TASK: Repeat every record below exactly as it appears.
+++ STORED ROWS
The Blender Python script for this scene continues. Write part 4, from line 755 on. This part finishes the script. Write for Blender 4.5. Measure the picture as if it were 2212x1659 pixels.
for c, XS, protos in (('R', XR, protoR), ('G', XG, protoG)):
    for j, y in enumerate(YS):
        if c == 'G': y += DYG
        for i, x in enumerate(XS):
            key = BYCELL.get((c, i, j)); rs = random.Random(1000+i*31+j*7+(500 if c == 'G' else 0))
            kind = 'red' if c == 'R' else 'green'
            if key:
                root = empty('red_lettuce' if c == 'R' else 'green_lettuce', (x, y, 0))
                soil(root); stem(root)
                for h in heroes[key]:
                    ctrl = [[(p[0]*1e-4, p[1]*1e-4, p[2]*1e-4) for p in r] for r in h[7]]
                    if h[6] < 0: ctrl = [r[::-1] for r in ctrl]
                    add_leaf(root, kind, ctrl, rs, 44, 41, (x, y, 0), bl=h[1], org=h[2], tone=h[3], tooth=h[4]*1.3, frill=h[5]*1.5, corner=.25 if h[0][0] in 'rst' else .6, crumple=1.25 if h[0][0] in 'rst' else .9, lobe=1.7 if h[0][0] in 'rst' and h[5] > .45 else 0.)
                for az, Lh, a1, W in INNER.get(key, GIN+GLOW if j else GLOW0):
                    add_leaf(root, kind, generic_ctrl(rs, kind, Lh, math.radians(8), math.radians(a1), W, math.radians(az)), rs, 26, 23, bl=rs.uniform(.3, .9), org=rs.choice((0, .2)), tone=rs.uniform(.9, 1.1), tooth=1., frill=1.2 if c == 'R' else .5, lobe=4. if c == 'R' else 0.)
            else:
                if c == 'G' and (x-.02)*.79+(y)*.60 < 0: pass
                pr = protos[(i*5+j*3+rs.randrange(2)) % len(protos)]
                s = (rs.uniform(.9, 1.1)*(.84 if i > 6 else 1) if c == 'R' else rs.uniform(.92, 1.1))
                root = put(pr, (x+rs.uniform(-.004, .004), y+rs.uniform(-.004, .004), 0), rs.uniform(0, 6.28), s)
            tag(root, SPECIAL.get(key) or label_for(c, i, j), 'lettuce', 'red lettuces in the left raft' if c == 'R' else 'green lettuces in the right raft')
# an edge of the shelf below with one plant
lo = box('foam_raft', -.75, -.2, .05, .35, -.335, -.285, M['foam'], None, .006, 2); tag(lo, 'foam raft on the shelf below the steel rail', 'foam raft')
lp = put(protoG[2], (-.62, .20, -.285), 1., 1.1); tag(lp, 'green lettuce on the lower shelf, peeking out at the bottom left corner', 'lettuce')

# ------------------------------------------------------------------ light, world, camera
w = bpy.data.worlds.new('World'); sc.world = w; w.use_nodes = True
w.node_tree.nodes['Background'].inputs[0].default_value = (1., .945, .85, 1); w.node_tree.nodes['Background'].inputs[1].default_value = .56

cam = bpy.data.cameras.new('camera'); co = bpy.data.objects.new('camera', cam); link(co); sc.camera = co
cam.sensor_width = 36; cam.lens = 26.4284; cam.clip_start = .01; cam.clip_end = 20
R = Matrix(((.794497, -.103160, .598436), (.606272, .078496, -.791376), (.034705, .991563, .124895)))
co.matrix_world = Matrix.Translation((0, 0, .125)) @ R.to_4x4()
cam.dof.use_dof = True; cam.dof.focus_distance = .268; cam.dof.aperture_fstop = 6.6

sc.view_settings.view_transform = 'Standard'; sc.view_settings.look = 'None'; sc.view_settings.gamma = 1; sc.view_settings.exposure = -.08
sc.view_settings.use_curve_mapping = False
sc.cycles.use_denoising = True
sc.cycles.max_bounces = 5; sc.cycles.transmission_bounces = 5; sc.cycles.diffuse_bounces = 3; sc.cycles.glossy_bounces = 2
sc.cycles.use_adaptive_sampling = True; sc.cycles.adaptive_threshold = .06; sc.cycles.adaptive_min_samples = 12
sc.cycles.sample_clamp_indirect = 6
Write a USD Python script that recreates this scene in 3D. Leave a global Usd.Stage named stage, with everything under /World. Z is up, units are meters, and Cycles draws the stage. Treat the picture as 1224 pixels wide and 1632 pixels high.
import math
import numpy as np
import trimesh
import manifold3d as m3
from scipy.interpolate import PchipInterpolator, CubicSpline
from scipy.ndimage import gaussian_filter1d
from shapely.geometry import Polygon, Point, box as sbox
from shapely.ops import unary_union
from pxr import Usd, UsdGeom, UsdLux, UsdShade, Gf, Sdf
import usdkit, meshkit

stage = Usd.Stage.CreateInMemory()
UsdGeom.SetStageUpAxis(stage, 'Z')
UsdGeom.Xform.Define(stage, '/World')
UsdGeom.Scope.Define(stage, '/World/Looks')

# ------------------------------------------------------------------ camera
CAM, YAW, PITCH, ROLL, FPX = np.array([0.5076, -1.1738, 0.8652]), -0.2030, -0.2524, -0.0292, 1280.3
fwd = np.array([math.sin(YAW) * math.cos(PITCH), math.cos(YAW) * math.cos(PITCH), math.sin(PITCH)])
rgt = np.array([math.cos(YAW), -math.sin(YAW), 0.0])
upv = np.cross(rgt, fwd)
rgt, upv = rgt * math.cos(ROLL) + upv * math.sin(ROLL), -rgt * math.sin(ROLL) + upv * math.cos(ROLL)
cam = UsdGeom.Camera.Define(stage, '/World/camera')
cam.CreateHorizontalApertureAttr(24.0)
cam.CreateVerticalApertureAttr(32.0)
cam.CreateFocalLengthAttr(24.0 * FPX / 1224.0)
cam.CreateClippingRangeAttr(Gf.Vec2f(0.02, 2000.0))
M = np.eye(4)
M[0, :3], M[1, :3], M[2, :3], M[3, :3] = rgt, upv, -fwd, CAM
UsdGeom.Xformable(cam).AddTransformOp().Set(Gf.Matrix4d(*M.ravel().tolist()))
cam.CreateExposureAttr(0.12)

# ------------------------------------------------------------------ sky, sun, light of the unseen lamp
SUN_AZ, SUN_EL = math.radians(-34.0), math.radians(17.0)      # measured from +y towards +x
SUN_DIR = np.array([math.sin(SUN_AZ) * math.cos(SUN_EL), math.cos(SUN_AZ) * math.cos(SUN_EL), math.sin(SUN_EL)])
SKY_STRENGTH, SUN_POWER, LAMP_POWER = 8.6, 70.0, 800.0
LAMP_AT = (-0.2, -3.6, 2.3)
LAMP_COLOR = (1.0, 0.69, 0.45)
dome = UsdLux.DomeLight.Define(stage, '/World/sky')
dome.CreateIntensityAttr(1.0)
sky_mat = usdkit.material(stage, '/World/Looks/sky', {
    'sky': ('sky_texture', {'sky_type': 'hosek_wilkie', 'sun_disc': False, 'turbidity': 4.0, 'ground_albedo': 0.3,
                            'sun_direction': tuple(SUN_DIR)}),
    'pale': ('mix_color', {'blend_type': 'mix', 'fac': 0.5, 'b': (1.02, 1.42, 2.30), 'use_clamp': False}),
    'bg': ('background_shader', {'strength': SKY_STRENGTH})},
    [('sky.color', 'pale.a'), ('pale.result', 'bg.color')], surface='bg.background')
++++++
ANSWER TO THIS PROBLEM:
The Blender Python script for this scene continues. Write part 4, from line 755 on. This part finishes the script. Write for Blender 4.5. Measure the picture as if it were 2212x1659 pixels.
for c, XS, protos in (('R', XR, protoR), ('G', XG, protoG)):
    for j, y in enumerate(YS):
        if c == 'G': y += DYG
        for i, x in enumerate(XS):
            key = BYCELL.get((c, i, j)); rs = random.Random(1000+i*31+j*7+(500 if c == 'G' else 0))
            kind = 'red' if c == 'R' else 'green'
            if key:
                root = empty('red_lettuce' if c == 'R' else 'green_lettuce', (x, y, 0))
                soil(root); stem(root)
                for h in heroes[key]:
                    ctrl = [[(p[0]*1e-4, p[1]*1e-4, p[2]*1e-4) for p in r] for r in h[7]]
                    if h[6] < 0: ctrl = [r[::-1] for r in ctrl]
                    add_leaf(root, kind, ctrl, rs, 44, 41, (x, y, 0), bl=h[1], org=h[2], tone=h[3], tooth=h[4]*1.3, frill=h[5]*1.5, corner=.25 if h[0][0] in 'rst' else .6, crumple=1.25 if h[0][0] in 'rst' else .9, lobe=1.7 if h[0][0] in 'rst' and h[5] > .45 else 0.)
                for az, Lh, a1, W in INNER.get(key, GIN+GLOW if j else GLOW0):
                    add_leaf(root, kind, generic_ctrl(rs, kind, Lh, math.radians(8), math.radians(a1), W, math.radians(az)), rs, 26, 23, bl=rs.uniform(.3, .9), org=rs.choice((0, .2)), tone=rs.uniform(.9, 1.1), tooth=1., frill=1.2 if c == 'R' else .5, lobe=4. if c == 'R' else 0.)
            else:
                if c == 'G' and (x-.02)*.79+(y)*.60 < 0: pass
                pr = protos[(i*5+j*3+rs.randrange(2)) % len(protos)]
                s = (rs.uniform(.9, 1.1)*(.84 if i > 6 else 1) if c == 'R' else rs.uniform(.92, 1.1))
                root = put(pr, (x+rs.uniform(-.004, .004), y+rs.uniform(-.004, .004), 0), rs.uniform(0, 6.28), s)
            tag(root, SPECIAL.get(key) or label_for(c, i, j), 'lettuce', 'red lettuces in the left raft' if c == 'R' else 'green lettuces in the right raft')
# an edge of the shelf below with one plant
lo = box('foam_raft', -.75, -.2, .05, .35, -.335, -.285, M['foam'], None, .006, 2); tag(lo, 'foam raft on the shelf below the steel rail', 'foam raft')
lp = put(protoG[2], (-.62, .20, -.285), 1., 1.1); tag(lp, 'green lettuce on the lower shelf, peeking out at the bottom left corner', 'lettuce')

# ------------------------------------------------------------------ light, world, camera
w = bpy.data.worlds.new('World'); sc.world = w; w.use_nodes = True
w.node_tree.nodes['Background'].inputs[0].default_value = (1., .945, .85, 1); w.node_tree.nodes['Background'].inputs[1].default_value = .56

cam = bpy.data.cameras.new('camera'); co = bpy.data.objects.new('camera', cam); link(co); sc.camera = co
cam.sensor_width = 36; cam.lens = 26.4284; cam.clip_start = .01; cam.clip_end = 20
R = Matrix(((.794497, -.103160, .598436), (.606272, .078496, -.791376), (.034705, .991563, .124895)))
co.matrix_world = Matrix.Translation((0, 0, .125)) @ R.to_4x4()
cam.dof.use_dof = True; cam.dof.focus_distance = .268; cam.dof.aperture_fstop = 6.6

sc.view_settings.view_transform = 'Standard'; sc.view_settings.look = 'None'; sc.view_settings.gamma = 1; sc.view_settings.exposure = -.08
sc.view_settings.use_curve_mapping = False
sc.cycles.use_denoising = True
sc.cycles.max_bounces = 5; sc.cycles.transmission_bounces = 5; sc.cycles.diffuse_bounces = 3; sc.cycles.glossy_bounces = 2
sc.cycles.use_adaptive_sampling = True; sc.cycles.adaptive_threshold = .06; sc.cycles.adaptive_min_samples = 12
sc.cycles.sample_clamp_indirect = 6
Write a USD Python script that recreates this scene in 3D. Leave a global Usd.Stage named stage, with everything under /World. Z is up, units are meters, and Cycles draws the stage. Treat the picture as 1224 pixels wide and 1632 pixels high.
import math
import numpy as np
import trimesh
import manifold3d as m3
from scipy.interpolate import PchipInterpolator, CubicSpline
from scipy.ndimage import gaussian_filter1d
from shapely.geometry import Polygon, Point, box as sbox
from shapely.ops import unary_union
from pxr import Usd, UsdGeom, UsdLux, UsdShade, Gf, Sdf
import usdkit, meshkit

stage = Usd.Stage.CreateInMemory()
UsdGeom.SetStageUpAxis(stage, 'Z')
UsdGeom.Xform.Define(stage, '/World')
UsdGeom.Scope.Define(stage, '/World/Looks')

# ------------------------------------------------------------------ camera
CAM, YAW, PITCH, ROLL, FPX = np.array([0.5076, -1.1738, 0.8652]), -0.2030, -0.2524, -0.0292, 1280.3
fwd = np.array([math.sin(YAW) * math.cos(PITCH), math.cos(YAW) * math.cos(PITCH), math.sin(PITCH)])
rgt = np.array([math.cos(YAW), -math.sin(YAW), 0.0])
upv = np.cross(rgt, fwd)
rgt, upv = rgt * math.cos(ROLL) + upv * math.sin(ROLL), -rgt * math.sin(ROLL) + upv * math.cos(ROLL)
cam = UsdGeom.Camera.Define(stage, '/World/camera')
cam.CreateHorizontalApertureAttr(24.0)
cam.CreateVerticalApertureAttr(32.0)
cam.CreateFocalLengthAttr(24.0 * FPX / 1224.0)
cam.CreateClippingRangeAttr(Gf.Vec2f(0.02, 2000.0))
M = np.eye(4)
M[0, :3], M[1, :3], M[2, :3], M[3, :3] = rgt, upv, -fwd, CAM
UsdGeom.Xformable(cam).AddTransformOp().Set(Gf.Matrix4d(*M.ravel().tolist()))
cam.CreateExposureAttr(0.12)

# ------------------------------------------------------------------ sky, sun, light of the unseen lamp
SUN_AZ, SUN_EL = math.radians(-34.0), math.radians(17.0)      # measured from +y towards +x
SUN_DIR = np.array([math.sin(SUN_AZ) * math.cos(SUN_EL), math.cos(SUN_AZ) * math.cos(SUN_EL), math.sin(SUN_EL)])
SKY_STRENGTH, SUN_POWER, LAMP_POWER = 8.6, 70.0, 800.0
LAMP_AT = (-0.2, -3.6, 2.3)
LAMP_COLOR = (1.0, 0.69, 0.45)
dome = UsdLux.DomeLight.Define(stage, '/World/sky')
dome.CreateIntensityAttr(1.0)
sky_mat = usdkit.material(stage, '/World/Looks/sky', {
    'sky': ('sky_texture', {'sky_type': 'hosek_wilkie', 'sun_disc': False, 'turbidity': 4.0, 'ground_albedo': 0.3,
                            'sun_direction': tuple(SUN_DIR)}),
    'pale': ('mix_color', {'blend_type': 'mix', 'fac': 0.5, 'b': (1.02, 1.42, 2.30), 'use_clamp': False}),
    'bg': ('background_shader', {'strength': SKY_STRENGTH})},
    [('sky.color', 'pale.a'), ('pale.result', 'bg.color')], surface='bg.background')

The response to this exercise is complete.